C Celui qui dit incessamment qu'il a de l'honneur et de la probité, qu'il ne nuit à personne, qu'il consent que le mal qu'il fait aux autres lui arrive, et qui jure pour le faire croire, ne sait pas même contrefaire l'homme de bien.

Un homme de bien ne saurait empêcher par toute sa modestie, qu'on ne dise de lui tout ce qu'un malhonnête homme sait dire de soi. C Cléon parle peu obligeamment, ou peu juste; c'est l'un ou l'autre : mais il ajoute qu'il est fait ainsi, et qu'il dit ce qu'il pense.

Il y a parler bien, parler aisément, parler juste, parler à propos. C'est pécher contre ce dernier genre, que de s'étendre sur un repas magnifique que l'on vient de faire, devant des gens qui sont réduits à épargner leur pain; de dire merveilles de sa santé devant des infirmes : d'entretenir de ses richesses, de ses revenus et de ses ameublements, un homme qui n'a ni rentes ni domicile; en un mot de parler de son bonheur devant des misérables. Cette conversation est trop forte pour eux; et la comparaison qu'ils font alors de leur état au vôtre, est odieuse.
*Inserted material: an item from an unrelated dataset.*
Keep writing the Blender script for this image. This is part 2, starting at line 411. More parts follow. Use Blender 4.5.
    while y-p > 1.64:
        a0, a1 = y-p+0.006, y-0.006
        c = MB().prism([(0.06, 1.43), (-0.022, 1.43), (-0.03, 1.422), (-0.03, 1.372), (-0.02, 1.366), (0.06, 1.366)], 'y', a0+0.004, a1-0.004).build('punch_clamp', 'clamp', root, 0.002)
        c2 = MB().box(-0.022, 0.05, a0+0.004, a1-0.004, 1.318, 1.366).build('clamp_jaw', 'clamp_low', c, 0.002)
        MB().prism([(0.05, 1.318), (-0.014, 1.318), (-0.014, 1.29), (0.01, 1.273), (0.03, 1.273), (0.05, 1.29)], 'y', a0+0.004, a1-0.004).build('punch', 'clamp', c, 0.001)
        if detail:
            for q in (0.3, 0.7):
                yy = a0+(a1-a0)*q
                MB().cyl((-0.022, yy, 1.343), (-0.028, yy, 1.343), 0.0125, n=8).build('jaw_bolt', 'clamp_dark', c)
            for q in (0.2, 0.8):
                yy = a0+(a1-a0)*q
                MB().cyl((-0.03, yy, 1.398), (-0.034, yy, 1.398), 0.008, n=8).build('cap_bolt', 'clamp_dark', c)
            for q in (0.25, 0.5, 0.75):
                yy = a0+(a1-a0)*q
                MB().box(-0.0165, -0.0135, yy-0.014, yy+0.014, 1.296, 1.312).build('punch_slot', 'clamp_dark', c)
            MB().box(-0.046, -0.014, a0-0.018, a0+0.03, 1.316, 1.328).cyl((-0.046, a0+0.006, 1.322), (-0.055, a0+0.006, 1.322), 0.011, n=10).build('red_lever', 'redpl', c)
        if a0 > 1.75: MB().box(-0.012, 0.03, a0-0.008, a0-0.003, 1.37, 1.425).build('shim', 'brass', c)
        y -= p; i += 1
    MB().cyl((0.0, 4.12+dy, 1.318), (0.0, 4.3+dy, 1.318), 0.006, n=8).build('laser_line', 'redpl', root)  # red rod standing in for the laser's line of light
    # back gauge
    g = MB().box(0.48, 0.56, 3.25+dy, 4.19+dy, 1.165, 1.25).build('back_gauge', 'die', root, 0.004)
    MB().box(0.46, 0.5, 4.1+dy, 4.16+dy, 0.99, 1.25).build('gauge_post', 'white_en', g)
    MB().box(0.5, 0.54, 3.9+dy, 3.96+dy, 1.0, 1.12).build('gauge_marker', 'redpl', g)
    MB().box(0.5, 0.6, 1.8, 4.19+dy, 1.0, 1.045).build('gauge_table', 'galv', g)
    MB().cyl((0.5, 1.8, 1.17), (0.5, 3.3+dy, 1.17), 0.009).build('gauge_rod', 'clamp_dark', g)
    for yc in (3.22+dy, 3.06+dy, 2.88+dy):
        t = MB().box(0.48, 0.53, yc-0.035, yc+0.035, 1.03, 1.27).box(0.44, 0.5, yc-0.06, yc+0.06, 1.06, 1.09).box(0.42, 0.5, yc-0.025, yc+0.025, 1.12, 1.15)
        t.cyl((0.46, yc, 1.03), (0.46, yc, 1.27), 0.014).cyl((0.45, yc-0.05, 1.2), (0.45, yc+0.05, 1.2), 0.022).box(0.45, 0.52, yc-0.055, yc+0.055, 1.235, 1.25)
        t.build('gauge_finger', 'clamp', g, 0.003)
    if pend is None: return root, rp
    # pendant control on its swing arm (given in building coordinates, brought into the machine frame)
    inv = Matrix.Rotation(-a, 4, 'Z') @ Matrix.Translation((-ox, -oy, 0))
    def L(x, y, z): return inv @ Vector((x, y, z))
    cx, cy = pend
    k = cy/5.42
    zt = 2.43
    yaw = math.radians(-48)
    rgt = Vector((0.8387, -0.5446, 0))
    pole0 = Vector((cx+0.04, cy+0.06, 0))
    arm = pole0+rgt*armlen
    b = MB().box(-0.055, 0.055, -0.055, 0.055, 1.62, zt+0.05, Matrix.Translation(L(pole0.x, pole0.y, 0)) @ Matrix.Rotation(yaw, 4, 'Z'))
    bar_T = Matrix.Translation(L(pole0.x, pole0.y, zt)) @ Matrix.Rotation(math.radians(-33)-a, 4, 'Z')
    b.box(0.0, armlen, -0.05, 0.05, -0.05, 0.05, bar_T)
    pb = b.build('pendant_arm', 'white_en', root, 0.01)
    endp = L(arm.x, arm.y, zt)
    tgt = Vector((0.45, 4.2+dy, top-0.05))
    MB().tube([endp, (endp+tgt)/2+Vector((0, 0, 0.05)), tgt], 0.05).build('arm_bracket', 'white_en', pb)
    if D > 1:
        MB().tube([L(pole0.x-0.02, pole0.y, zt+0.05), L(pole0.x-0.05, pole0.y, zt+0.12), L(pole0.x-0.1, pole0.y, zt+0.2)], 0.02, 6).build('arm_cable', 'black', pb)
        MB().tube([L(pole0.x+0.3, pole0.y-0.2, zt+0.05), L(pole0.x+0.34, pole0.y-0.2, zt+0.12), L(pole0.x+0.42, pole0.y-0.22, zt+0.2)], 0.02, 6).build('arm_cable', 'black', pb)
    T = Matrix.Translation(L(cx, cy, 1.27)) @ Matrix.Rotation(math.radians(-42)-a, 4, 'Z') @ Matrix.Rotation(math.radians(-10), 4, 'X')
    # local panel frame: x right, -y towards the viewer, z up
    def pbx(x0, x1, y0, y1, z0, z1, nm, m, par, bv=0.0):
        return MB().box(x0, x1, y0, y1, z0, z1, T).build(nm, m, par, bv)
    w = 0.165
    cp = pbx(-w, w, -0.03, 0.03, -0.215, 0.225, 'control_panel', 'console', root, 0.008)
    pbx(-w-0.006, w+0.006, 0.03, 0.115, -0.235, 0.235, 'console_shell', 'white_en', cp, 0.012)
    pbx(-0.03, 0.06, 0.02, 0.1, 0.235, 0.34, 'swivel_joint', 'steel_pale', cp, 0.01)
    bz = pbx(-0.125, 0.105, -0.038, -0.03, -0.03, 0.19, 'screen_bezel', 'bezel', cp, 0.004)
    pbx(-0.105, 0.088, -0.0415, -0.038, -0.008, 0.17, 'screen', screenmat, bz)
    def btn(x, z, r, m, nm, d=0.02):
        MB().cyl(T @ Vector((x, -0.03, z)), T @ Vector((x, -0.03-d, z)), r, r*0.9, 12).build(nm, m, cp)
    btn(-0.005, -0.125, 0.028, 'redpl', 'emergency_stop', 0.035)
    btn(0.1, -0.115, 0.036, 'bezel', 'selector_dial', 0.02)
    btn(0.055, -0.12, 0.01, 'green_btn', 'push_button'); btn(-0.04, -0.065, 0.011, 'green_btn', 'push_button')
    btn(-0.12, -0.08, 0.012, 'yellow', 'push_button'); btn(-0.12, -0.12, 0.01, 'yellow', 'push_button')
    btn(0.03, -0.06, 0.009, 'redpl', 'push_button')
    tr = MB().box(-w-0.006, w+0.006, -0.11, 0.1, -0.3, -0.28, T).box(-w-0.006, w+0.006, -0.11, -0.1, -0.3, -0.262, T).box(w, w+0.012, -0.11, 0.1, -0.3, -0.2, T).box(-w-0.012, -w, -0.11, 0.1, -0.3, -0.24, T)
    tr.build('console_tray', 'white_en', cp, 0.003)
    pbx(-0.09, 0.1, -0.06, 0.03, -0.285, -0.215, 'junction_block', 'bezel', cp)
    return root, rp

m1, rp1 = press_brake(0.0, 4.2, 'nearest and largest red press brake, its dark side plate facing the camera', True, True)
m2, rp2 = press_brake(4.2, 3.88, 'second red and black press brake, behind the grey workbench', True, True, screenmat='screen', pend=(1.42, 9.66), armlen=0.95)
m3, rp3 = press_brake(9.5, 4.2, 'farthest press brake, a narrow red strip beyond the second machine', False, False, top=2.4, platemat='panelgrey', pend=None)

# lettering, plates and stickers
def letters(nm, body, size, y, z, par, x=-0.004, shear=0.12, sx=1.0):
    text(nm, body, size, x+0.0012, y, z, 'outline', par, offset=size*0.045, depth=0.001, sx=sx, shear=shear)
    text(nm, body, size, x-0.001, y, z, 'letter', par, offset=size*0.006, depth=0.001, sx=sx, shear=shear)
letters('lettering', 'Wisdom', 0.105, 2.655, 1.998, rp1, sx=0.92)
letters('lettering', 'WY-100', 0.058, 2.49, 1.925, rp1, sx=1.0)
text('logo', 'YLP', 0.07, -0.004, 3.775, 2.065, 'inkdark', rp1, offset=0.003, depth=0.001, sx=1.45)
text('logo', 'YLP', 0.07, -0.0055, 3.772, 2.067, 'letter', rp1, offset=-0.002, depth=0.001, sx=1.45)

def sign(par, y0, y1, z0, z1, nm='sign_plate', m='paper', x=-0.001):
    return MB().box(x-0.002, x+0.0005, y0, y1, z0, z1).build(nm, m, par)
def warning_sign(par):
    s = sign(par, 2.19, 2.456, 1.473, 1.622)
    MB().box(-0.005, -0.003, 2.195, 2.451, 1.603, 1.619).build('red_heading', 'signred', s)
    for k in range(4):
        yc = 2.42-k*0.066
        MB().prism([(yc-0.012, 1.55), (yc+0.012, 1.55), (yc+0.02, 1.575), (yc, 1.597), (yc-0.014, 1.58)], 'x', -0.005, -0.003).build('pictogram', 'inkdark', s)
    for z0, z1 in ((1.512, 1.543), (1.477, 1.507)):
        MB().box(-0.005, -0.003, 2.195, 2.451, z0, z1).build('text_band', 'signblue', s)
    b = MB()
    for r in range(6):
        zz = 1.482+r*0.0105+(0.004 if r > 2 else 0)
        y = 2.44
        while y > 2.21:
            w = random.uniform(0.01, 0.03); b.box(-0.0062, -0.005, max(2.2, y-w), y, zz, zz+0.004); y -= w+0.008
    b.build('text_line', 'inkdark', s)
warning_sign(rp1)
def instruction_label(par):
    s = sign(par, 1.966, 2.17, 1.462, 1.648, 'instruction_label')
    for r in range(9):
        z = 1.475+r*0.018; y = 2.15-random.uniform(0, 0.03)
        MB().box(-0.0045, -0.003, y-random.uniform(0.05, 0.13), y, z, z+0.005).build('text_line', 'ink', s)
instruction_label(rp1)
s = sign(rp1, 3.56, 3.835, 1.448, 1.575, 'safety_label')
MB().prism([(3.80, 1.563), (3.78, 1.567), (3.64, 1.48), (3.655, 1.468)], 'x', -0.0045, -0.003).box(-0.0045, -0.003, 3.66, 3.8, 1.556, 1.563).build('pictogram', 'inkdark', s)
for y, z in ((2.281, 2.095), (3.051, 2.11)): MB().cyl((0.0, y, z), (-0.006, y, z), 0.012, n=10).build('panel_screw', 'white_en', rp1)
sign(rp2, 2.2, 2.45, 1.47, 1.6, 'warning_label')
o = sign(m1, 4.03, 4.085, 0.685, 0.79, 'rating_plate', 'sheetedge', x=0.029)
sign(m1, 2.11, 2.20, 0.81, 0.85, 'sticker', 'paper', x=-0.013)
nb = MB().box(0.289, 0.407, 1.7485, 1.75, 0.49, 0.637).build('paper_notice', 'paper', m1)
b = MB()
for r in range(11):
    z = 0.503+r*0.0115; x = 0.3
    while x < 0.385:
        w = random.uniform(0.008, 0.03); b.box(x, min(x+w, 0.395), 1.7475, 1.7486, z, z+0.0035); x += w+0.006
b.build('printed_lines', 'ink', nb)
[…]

Pour vous, dit Eutiphron, vous êtes riche, ou vous devez l'être; dix mille livres de rente, et en fonds de terre, cela est beau, cela est doux, et l'on est heureux à moins; pendant que lui qui parle ainsi, a cinquante mille livres de revenu, et qu'il croit n'avoir que la moitié de ce qu'il mérite il vous taxe, il vous apprécie, il fixe votre dépense; et s'il vous jugeait digne d'une meilleure fortune, et de celle même où il aspire, il ne manquerait pas de vous la souhaiter. Il n'est pas le seul qui fasse de si mauvaises estimations, ou des comparaisons désobligeantes; le monde est plein d'Eutiphrons.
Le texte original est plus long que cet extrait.